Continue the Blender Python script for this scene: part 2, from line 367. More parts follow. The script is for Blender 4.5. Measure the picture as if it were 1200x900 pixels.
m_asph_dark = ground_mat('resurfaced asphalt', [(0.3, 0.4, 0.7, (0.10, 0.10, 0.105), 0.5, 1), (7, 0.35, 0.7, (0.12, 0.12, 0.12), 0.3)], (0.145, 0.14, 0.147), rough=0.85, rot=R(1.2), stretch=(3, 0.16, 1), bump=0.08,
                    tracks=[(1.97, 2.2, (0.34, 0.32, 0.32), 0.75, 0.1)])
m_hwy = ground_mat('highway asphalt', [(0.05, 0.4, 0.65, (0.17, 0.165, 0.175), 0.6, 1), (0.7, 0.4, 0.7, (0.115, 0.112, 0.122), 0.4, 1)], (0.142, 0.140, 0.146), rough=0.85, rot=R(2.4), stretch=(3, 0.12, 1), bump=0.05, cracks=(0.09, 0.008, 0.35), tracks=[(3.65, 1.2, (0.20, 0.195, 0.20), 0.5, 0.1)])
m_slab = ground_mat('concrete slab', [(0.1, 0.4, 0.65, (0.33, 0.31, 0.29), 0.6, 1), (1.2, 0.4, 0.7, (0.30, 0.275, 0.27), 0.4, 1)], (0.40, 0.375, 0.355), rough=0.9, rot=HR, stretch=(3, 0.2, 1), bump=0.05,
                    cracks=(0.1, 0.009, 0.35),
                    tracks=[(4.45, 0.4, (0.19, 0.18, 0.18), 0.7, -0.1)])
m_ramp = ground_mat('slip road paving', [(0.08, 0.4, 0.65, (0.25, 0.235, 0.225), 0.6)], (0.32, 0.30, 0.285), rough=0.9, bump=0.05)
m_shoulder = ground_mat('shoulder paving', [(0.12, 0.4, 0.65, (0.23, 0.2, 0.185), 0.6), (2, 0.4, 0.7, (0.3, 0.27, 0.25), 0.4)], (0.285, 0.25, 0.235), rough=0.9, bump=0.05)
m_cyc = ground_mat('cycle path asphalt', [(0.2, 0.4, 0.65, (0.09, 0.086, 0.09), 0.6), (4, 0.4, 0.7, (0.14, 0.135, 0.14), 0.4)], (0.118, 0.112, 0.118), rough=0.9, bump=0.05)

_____

#### Exercise task:
Write the material out again word for word.

#### Task answer:
Continue the Blender Python script for this scene: part 2, from line 367. More parts follow. The script is for Blender 4.5. Measure the picture as if it were 1200x900 pixels.
m_asph_dark = ground_mat('resurfaced asphalt', [(0.3, 0.4, 0.7, (0.10, 0.10, 0.105), 0.5, 1), (7, 0.35, 0.7, (0.12, 0.12, 0.12), 0.3)], (0.145, 0.14, 0.147), rough=0.85, rot=R(1.2), stretch=(3, 0.16, 1), bump=0.08,
                    tracks=[(1.97, 2.2, (0.34, 0.32, 0.32), 0.75, 0.1)])
m_hwy = ground_mat('highway asphalt', [(0.05, 0.4, 0.65, (0.17, 0.165, 0.175), 0.6, 1), (0.7, 0.4, 0.7, (0.115, 0.112, 0.122), 0.4, 1)], (0.142, 0.140, 0.146), rough=0.85, rot=R(2.4), stretch=(3, 0.12, 1), bump=0.05, cracks=(0.09, 0.008, 0.35), tracks=[(3.65, 1.2, (0.20, 0.195, 0.20), 0.5, 0.1)])
m_slab = ground_mat('concrete slab', [(0.1, 0.4, 0.65, (0.33, 0.31, 0.29), 0.6, 1), (1.2, 0.4, 0.7, (0.30, 0.275, 0.27), 0.4, 1)], (0.40, 0.375, 0.355), rough=0.9, rot=HR, stretch=(3, 0.2, 1), bump=0.05,
                    cracks=(0.1, 0.009, 0.35),
                    tracks=[(4.45, 0.4, (0.19, 0.18, 0.18), 0.7, -0.1)])
m_ramp = ground_mat('slip road paving', [(0.08, 0.4, 0.65, (0.25, 0.235, 0.225), 0.6)], (0.32, 0.30, 0.285), rough=0.9, bump=0.05)
m_shoulder = ground_mat('shoulder paving', [(0.12, 0.4, 0.65, (0.23, 0.2, 0.185), 0.6), (2, 0.4, 0.7, (0.3, 0.27, 0.25), 0.4)], (0.285, 0.25, 0.235), rough=0.9, bump=0.05)
m_cyc = ground_mat('cycle path asphalt', [(0.2, 0.4, 0.65, (0.09, 0.086, 0.09), 0.6), (4, 0.4, 0.7, (0.14, 0.135, 0.14), 0.4)], (0.118, 0.112, 0.118), rough=0.9, bump=0.05)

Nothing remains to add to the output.